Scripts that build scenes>

○ ○ ○ ○ ○ ○ ○

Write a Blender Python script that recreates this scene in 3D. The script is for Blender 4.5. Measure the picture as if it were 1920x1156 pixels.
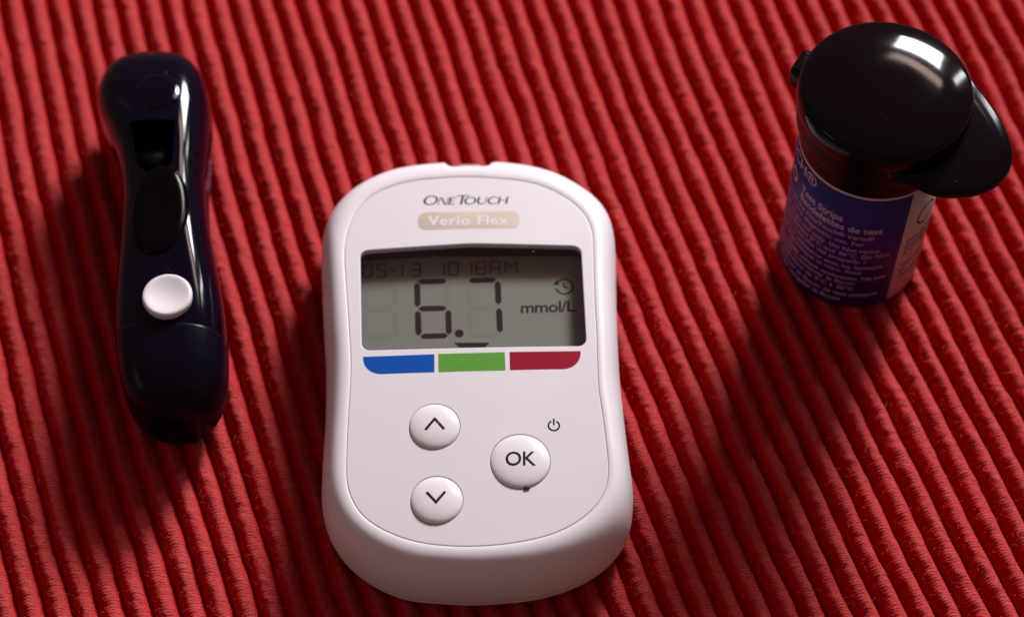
import bpy, bmesh, math, random
import numpy as np
from mathutils import Vector, Matrix
from mathutils.geometry import delaunay_2d_cdt

# ------------------------------------------------------------------ scene, camera, light
# All modelling numbers are millimetres; MM turns them into metres.
MM = 0.001
scn = bpy.context.scene
COL = scn.collection
for o in list(bpy.data.objects):
    bpy.data.objects.remove(o)

TILT = math.radians(32.0)
DIST = 385.0
cam_data = bpy.data.cameras.new("camera")
cam = bpy.data.objects.new("camera", cam_data)
COL.objects.link(cam)
cam.location = (0, -DIST * math.sin(TILT) * MM, DIST * math.cos(TILT) * MM)
cam.rotation_euler = (TILT, 0, 0)
cam_data.sensor_width = 36
cam_data.lens = 36 * 4150 / 1920.0
cam_data.clip_start = 0.01
cam_data.clip_end = 20
cam_data.dof.use_dof = True
cam_data.dof.focus_distance = 0.354
cam_data.dof.aperture_fstop = 12.5
scn.camera = cam

scn.render.engine = 'CYCLES'
scn.view_settings.view_transform = 'Standard'
scn.view_settings.look = 'None'
scn.view_settings.exposure = 0.0
scn.view_settings.gamma = 1.0

world = bpy.data.worlds.new("World")
scn.world = world
world.use_nodes = True
world.node_tree.nodes["Background"].inputs[0].default_value = (1.0, 0.56, 0.50, 1)
world.node_tree.nodes["Background"].inputs[1].default_value = 0.19


def window_lamp(name, d, dist, sx, sy, power, color):
    """area lamp: one bright surface of the room's window, facing the objects"""
    L = bpy.data.lights.new(name, 'AREA')
    L.shape = 'RECTANGLE'
    L.size = sx
    L.size_y = sy
    L.energy = power
    L.color = color
    o = bpy.data.objects.new(name, L)
    COL.objects.link(o)
    dv = Vector(d).normalized()
    o.location = dv * dist
    o.rotation_euler = dv.to_track_quat('Z', 'Y').to_euler()
    return o

WD = Vector((0.37, 0.76, 0.535))
window_lamp("window_pane_light", WD, 1.2, 0.26, 0.25, 25.5, (0.97, 0.97, 1.0))
window_lamp("window_side_pane_light", (0.60, 0.64, 0.52), 1.2, 0.05, 0.24, 1.8, (0.95, 0.98, 1.0))
window_lamp("window_blind_light", (0.35, 0.66, 0.73), 1.2, 0.30, 0.07, 1.5, (1.0, 0.72, 0.60))
window_lamp("far_window_light", (-0.80, -0.30, 0.50), 1.6, 0.40, 0.30, 0.9, (0.85, 0.88, 1.0))

# ------------------------------------------------------------------ helpers
BASE = Vector((0, 0, 0))       # base of the thing being built, in mm


def link(name, me, mat, parent=None):
    o = bpy.data.objects.new(name, me)
    COL.objects.link(o)
    if mat:
        me.materials.append(mat)
    if parent:
        o.parent = parent
    return o


def mk(name, verts, faces, mat, parent=None, smooth=True, fix=True):
    me = bpy.data.meshes.new(name)
    vs = [((v[0] - BASE.x) * MM, (v[1] - BASE.y) * MM, (v[2] - BASE.z) * MM) for v in verts]
    me.from_pydata(vs, [], faces)
    if fix:
        bm = bmesh.new(); bm.from_mesh(me)
        bmesh.ops.recalc_face_normals(bm, faces=bm.faces)
        bm.to_mesh(me); bm.free()
    if smooth:
        me.polygons.foreach_set('use_smooth', [True] * len(me.polygons))
    return link(name, me, mat, parent)


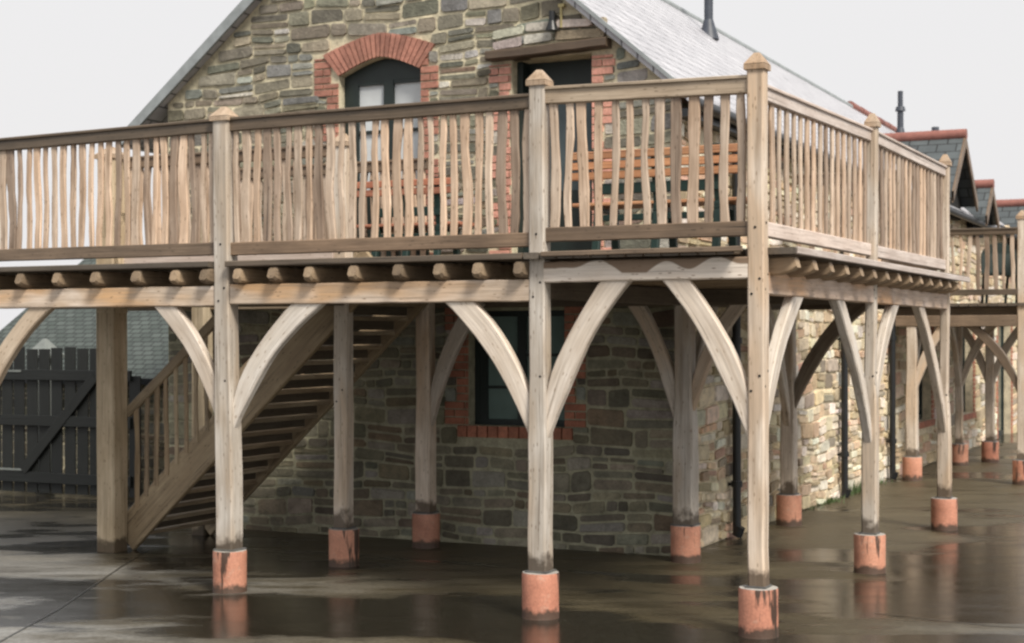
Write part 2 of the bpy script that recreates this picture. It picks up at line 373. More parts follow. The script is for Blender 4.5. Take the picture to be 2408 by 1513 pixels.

○ ○ ○ ○ ○ ○ ○

Return the lines exactly as they stand, from the start of the entries through the line holding "scn.camera = cam"; omit the pictures.

CORRECT RESULT>
Write a Blender Python script that recreates this scene in 3D. The script is for Blender 4.5. Measure the picture as if it were 1920x1156 pixels.
import bpy, bmesh, math, random
import numpy as np
from mathutils import Vector, Matrix
from mathutils.geometry import delaunay_2d_cdt

# ------------------------------------------------------------------ scene, camera, light
# All modelling numbers are millimetres; MM turns them into metres.
MM = 0.001
scn = bpy.context.scene
COL = scn.collection
for o in list(bpy.data.objects):
    bpy.data.objects.remove(o)

TILT = math.radians(32.0)
DIST = 385.0
cam_data = bpy.data.cameras.new("camera")
cam = bpy.data.objects.new("camera", cam_data)
COL.objects.link(cam)
cam.location = (0, -DIST * math.sin(TILT) * MM, DIST * math.cos(TILT) * MM)
cam.rotation_euler = (TILT, 0, 0)
cam_data.sensor_width = 36
cam_data.lens = 36 * 4150 / 1920.0
cam_data.clip_start = 0.01
cam_data.clip_end = 20
cam_data.dof.use_dof = True
cam_data.dof.focus_distance = 0.354
cam_data.dof.aperture_fstop = 12.5
scn.camera = cam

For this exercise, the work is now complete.